DATASET SECTION:
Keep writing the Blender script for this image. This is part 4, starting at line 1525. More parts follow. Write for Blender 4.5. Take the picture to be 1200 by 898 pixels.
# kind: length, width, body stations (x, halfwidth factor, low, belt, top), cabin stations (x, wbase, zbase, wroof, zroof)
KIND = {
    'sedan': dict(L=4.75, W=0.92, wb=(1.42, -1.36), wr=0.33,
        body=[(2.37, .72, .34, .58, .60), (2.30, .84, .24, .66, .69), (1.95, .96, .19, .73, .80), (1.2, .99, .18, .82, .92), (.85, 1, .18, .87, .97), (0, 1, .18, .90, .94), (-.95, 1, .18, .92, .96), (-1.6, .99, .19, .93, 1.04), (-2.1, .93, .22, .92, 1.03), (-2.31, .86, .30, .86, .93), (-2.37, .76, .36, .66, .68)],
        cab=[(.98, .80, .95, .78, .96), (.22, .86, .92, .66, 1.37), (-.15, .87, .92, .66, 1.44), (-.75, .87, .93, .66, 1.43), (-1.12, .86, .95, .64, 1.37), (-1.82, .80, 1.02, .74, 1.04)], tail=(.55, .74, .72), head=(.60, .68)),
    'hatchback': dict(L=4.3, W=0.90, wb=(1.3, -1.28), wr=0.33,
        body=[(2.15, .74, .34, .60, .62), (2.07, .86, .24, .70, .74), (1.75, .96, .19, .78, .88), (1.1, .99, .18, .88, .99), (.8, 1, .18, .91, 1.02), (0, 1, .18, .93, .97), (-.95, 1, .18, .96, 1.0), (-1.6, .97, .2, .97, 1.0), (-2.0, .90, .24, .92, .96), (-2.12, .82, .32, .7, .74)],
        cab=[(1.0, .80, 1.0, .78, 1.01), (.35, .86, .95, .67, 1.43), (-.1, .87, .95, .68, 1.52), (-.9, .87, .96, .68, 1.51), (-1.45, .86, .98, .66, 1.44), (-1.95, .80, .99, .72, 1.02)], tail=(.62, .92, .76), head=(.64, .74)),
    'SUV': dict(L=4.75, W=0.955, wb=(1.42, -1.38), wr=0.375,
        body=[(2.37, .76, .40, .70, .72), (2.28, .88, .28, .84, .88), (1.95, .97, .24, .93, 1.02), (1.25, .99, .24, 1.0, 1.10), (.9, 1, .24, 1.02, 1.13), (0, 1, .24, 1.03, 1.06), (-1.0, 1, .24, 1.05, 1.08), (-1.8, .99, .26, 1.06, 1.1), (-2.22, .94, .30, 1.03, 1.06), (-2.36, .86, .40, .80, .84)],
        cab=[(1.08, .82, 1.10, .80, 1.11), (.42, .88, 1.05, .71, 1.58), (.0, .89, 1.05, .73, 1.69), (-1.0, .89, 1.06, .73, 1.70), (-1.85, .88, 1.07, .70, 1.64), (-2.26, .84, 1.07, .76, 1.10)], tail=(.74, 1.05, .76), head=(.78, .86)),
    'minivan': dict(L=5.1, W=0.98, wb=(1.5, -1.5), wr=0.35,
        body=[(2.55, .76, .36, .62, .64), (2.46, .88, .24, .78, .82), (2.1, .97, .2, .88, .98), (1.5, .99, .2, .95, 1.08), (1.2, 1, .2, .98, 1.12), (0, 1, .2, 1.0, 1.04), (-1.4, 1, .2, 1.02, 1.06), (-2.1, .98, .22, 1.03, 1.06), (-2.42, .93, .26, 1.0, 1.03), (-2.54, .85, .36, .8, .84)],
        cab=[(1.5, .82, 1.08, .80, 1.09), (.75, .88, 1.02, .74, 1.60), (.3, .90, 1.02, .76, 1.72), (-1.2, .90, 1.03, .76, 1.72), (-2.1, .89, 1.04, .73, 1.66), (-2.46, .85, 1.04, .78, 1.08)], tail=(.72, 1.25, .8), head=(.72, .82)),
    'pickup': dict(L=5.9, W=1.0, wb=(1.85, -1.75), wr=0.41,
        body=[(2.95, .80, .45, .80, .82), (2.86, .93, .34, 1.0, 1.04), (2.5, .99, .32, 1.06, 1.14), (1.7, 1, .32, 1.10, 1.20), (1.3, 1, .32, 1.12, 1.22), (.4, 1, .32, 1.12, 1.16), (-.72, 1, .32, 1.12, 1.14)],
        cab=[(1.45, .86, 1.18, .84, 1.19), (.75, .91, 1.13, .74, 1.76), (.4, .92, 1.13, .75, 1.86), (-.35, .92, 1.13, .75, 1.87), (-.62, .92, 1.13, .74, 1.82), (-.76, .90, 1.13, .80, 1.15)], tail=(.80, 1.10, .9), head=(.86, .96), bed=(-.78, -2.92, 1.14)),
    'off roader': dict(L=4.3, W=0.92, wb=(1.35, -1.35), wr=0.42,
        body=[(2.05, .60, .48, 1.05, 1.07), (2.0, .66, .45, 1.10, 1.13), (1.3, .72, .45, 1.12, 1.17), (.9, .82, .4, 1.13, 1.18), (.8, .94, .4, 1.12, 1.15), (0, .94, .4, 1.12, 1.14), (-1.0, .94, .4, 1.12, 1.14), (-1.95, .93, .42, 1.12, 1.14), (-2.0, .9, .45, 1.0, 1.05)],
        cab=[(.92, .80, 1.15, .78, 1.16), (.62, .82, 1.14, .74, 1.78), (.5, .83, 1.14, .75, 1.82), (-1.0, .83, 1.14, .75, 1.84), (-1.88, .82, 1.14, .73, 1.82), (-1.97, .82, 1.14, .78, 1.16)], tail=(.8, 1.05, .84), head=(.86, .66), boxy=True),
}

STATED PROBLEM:
Write the data out again in full and exactly.

FINISHED ANSWER:
Keep writing the Blender script for this image. This is part 4, starting at line 1525. More parts follow. Write for Blender 4.5. Take the picture to be 1200 by 898 pixels.
# kind: length, width, body stations (x, halfwidth factor, low, belt, top), cabin stations (x, wbase, zbase, wroof, zroof)
KIND = {
    'sedan': dict(L=4.75, W=0.92, wb=(1.42, -1.36), wr=0.33,
        body=[(2.37, .72, .34, .58, .60), (2.30, .84, .24, .66, .69), (1.95, .96, .19, .73, .80), (1.2, .99, .18, .82, .92), (.85, 1, .18, .87, .97), (0, 1, .18, .90, .94), (-.95, 1, .18, .92, .96), (-1.6, .99, .19, .93, 1.04), (-2.1, .93, .22, .92, 1.03), (-2.31, .86, .30, .86, .93), (-2.37, .76, .36, .66, .68)],
        cab=[(.98, .80, .95, .78, .96), (.22, .86, .92, .66, 1.37), (-.15, .87, .92, .66, 1.44), (-.75, .87, .93, .66, 1.43), (-1.12, .86, .95, .64, 1.37), (-1.82, .80, 1.02, .74, 1.04)], tail=(.55, .74, .72), head=(.60, .68)),
    'hatchback': dict(L=4.3, W=0.90, wb=(1.3, -1.28), wr=0.33,
        body=[(2.15, .74, .34, .60, .62), (2.07, .86, .24, .70, .74), (1.75, .96, .19, .78, .88), (1.1, .99, .18, .88, .99), (.8, 1, .18, .91, 1.02), (0, 1, .18, .93, .97), (-.95, 1, .18, .96, 1.0), (-1.6, .97, .2, .97, 1.0), (-2.0, .90, .24, .92, .96), (-2.12, .82, .32, .7, .74)],
        cab=[(1.0, .80, 1.0, .78, 1.01), (.35, .86, .95, .67, 1.43), (-.1, .87, .95, .68, 1.52), (-.9, .87, .96, .68, 1.51), (-1.45, .86, .98, .66, 1.44), (-1.95, .80, .99, .72, 1.02)], tail=(.62, .92, .76), head=(.64, .74)),
    'SUV': dict(L=4.75, W=0.955, wb=(1.42, -1.38), wr=0.375,
        body=[(2.37, .76, .40, .70, .72), (2.28, .88, .28, .84, .88), (1.95, .97, .24, .93, 1.02), (1.25, .99, .24, 1.0, 1.10), (.9, 1, .24, 1.02, 1.13), (0, 1, .24, 1.03, 1.06), (-1.0, 1, .24, 1.05, 1.08), (-1.8, .99, .26, 1.06, 1.1), (-2.22, .94, .30, 1.03, 1.06), (-2.36, .86, .40, .80, .84)],
        cab=[(1.08, .82, 1.10, .80, 1.11), (.42, .88, 1.05, .71, 1.58), (.0, .89, 1.05, .73, 1.69), (-1.0, .89, 1.06, .73, 1.70), (-1.85, .88, 1.07, .70, 1.64), (-2.26, .84, 1.07, .76, 1.10)], tail=(.74, 1.05, .76), head=(.78, .86)),
    'minivan': dict(L=5.1, W=0.98, wb=(1.5, -1.5), wr=0.35,
        body=[(2.55, .76, .36, .62, .64), (2.46, .88, .24, .78, .82), (2.1, .97, .2, .88, .98), (1.5, .99, .2, .95, 1.08), (1.2, 1, .2, .98, 1.12), (0, 1, .2, 1.0, 1.04), (-1.4, 1, .2, 1.02, 1.06), (-2.1, .98, .22, 1.03, 1.06), (-2.42, .93, .26, 1.0, 1.03), (-2.54, .85, .36, .8, .84)],
        cab=[(1.5, .82, 1.08, .80, 1.09), (.75, .88, 1.02, .74, 1.60), (.3, .90, 1.02, .76, 1.72), (-1.2, .90, 1.03, .76, 1.72), (-2.1, .89, 1.04, .73, 1.66), (-2.46, .85, 1.04, .78, 1.08)], tail=(.72, 1.25, .8), head=(.72, .82)),
    'pickup': dict(L=5.9, W=1.0, wb=(1.85, -1.75), wr=0.41,
        body=[(2.95, .80, .45, .80, .82), (2.86, .93, .34, 1.0, 1.04), (2.5, .99, .32, 1.06, 1.14), (1.7, 1, .32, 1.10, 1.20), (1.3, 1, .32, 1.12, 1.22), (.4, 1, .32, 1.12, 1.16), (-.72, 1, .32, 1.12, 1.14)],
        cab=[(1.45, .86, 1.18, .84, 1.19), (.75, .91, 1.13, .74, 1.76), (.4, .92, 1.13, .75, 1.86), (-.35, .92, 1.13, .75, 1.87), (-.62, .92, 1.13, .74, 1.82), (-.76, .90, 1.13, .80, 1.15)], tail=(.80, 1.10, .9), head=(.86, .96), bed=(-.78, -2.92, 1.14)),
    'off roader': dict(L=4.3, W=0.92, wb=(1.35, -1.35), wr=0.42,
        body=[(2.05, .60, .48, 1.05, 1.07), (2.0, .66, .45, 1.10, 1.13), (1.3, .72, .45, 1.12, 1.17), (.9, .82, .4, 1.13, 1.18), (.8, .94, .4, 1.12, 1.15), (0, .94, .4, 1.12, 1.14), (-1.0, .94, .4, 1.12, 1.14), (-1.95, .93, .42, 1.12, 1.14), (-2.0, .9, .45, 1.0, 1.05)],
        cab=[(.92, .80, 1.15, .78, 1.16), (.62, .82, 1.14, .74, 1.78), (.5, .83, 1.14, .75, 1.82), (-1.0, .83, 1.14, .75, 1.84), (-1.88, .82, 1.14, .73, 1.82), (-1.97, .82, 1.14, .78, 1.16)], tail=(.8, 1.05, .84), head=(.86, .66), boxy=True),
}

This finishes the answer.